▶ WHAT TO PRODUCE
Starting at the top of the listing, extract every line up to and including the one with "col = sc.collection". Pictures stay out of the copy.

▶ COLLECTED MATERIAL
--- Begin ---

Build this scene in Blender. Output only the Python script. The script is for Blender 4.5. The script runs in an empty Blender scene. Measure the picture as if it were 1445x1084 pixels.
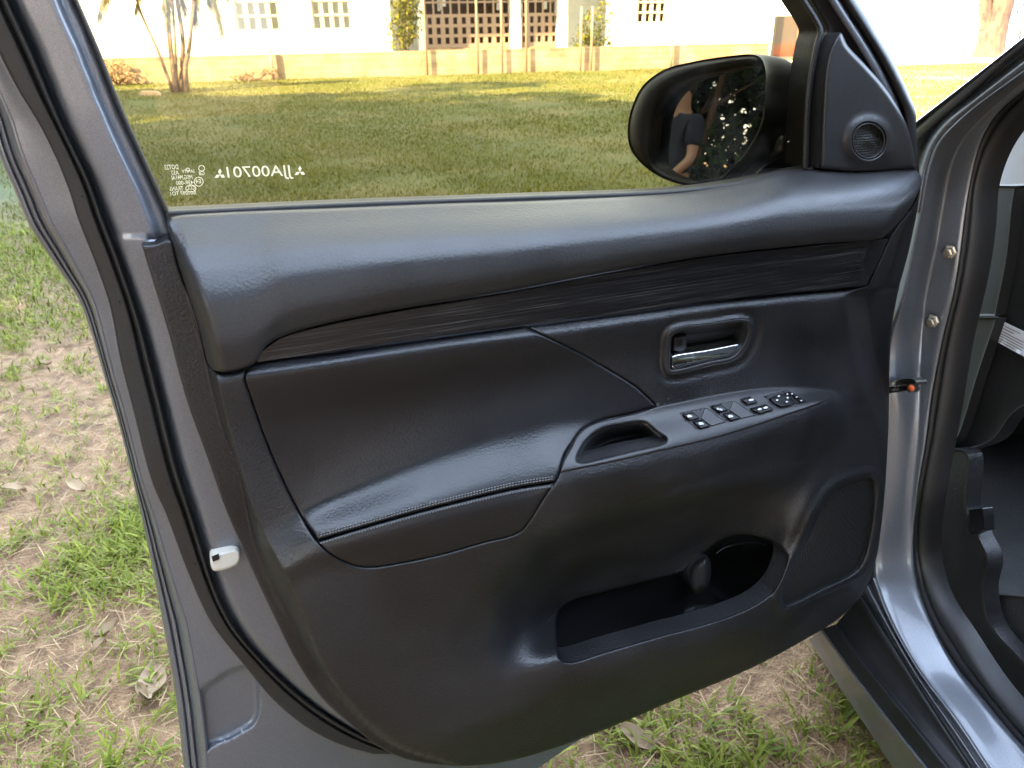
import bpy, math, random
import numpy as np
from mathutils import Vector, Matrix
from mathutils.geometry import delaunay_2d_cdt

rng = np.random.default_rng(7)
random.seed(7)
sc = bpy.context.scene
col = sc.collection

# ------------------------------------------------------------------ camera
F, CX, CY, CAMH = 1085.0, 722.5, 542.0, 1.36
PITCH, ROLL = math.radians(24.8), 0.018
fw = np.array([0, math.cos(PITCH), -math.sin(PITCH)])
_u = np.array([0, math.sin(PITCH), math.cos(PITCH)])
_r = np.array([1.0, 0, 0])
CR = _r * math.cos(ROLL) - _u * math.sin(ROLL)
CU = _u * math.cos(ROLL) + _r * math.sin(ROLL)
CO = np.array([0, 0, CAMH])
cam = bpy.data.cameras.new('camera')
camo = bpy.data.objects.new('camera', cam)
col.objects.link(camo)
camo.matrix_world = Matrix(((CR[0], CU[0], -fw[0], 0), (CR[1], CU[1], -fw[1], 0), (CR[2], CU[2], -fw[2], CAMH), (0, 0, 0, 1)))
cam.sensor_width = 36
cam.lens = 36 * F / 1445
cam.clip_start = 0.02
cam.clip_end = 800
cam.dof.use_dof = True
cam.dof.focus_distance = 1.02
cam.dof.aperture_fstop = 11
sc.camera = camo

# ------------------------------------------------------------------ world, sun, exposure
SUN_AZ, SUN_EL = math.radians(236), math.radians(40)
w = bpy.data.worlds.new('World')
sc.world = w
w.use_nodes = True
nt = w.node_tree
sky = nt.nodes.new('ShaderNodeTexSky')
sky.sky_type = 'NISHITA'
sky.sun_disc = False
sky.sun_elevation = SUN_EL
sky.sun_rotation = SUN_AZ
sky.air_density = 1.0
sky.dust_density = 1.0
bg = nt.nodes['Background']
bg.inputs['Strength'].default_value = 0.13
# thin bright cloud drawn over the whole sky
_tc = nt.nodes.new('ShaderNodeTexCoord'); _cn = nt.nodes.new('ShaderNodeTexNoise'); _cn.inputs['Scale'].default_value = 2.6; _cn.inputs['Detail'].default_value = 6
_cr = nt.nodes.new('ShaderNodeMapRange'); _cr.inputs[1].default_value = .30; _cr.inputs[2].default_value = .70; _cr.inputs[3].default_value = .25; _cr.inputs[4].default_value = .9
_cm = nt.nodes.new('ShaderNodeMixRGB'); _cm.inputs[2].default_value = (4.9, 5.75, 7.1, 1)
nt.links.new(_tc.outputs['Generated'], _cn.inputs['Vector']); nt.links.new(_cn.outputs['Fac'], _cr.inputs[0]); nt.links.new(_cr.outputs[0], _cm.inputs[0])
nt.links.new(sky.outputs[0], _cm.inputs[1]); nt.links.new(_cm.outputs[0], bg.inputs[0])
sl = bpy.data.lights.new('sun', 'SUN')
sl.energy = 5.0
sl.angle = math.radians(0.53)
sl.color = (1.0, 0.88, 0.66)
so = bpy.data.objects.new('sun', sl)
col.objects.link(so)
sd = Vector((math.sin(SUN_AZ) * math.cos(SUN_EL), math.cos(SUN_AZ) * math.cos(SUN_EL), math.sin(SUN_EL)))
so.rotation_euler = sd.to_track_quat('Z', 'Y').to_euler()
so.location = (-20, -14, 20)
sc.view_settings.view_transform = 'Standard'
sc.view_settings.look = 'None'
sc.view_settings.exposure = 3.7
sc.view_settings.gamma = 1
sc.view_settings.use_curve_mapping = False
sc.render.engine = 'CYCLES'
sc.cycles.use_denoising = True
sc.cycles.max_bounces = 8
sc.cycles.transparent_max_bounces = 12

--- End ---

▶ THE RESPONSE
Build this scene in Blender. Output only the Python script. The script is for Blender 4.5. The script runs in an empty Blender scene. Measure the picture as if it were 1445x1084 pixels.
import bpy, math, random
import numpy as np
from mathutils import Vector, Matrix
from mathutils.geometry import delaunay_2d_cdt

rng = np.random.default_rng(7)
random.seed(7)
sc = bpy.context.scene
col = sc.collection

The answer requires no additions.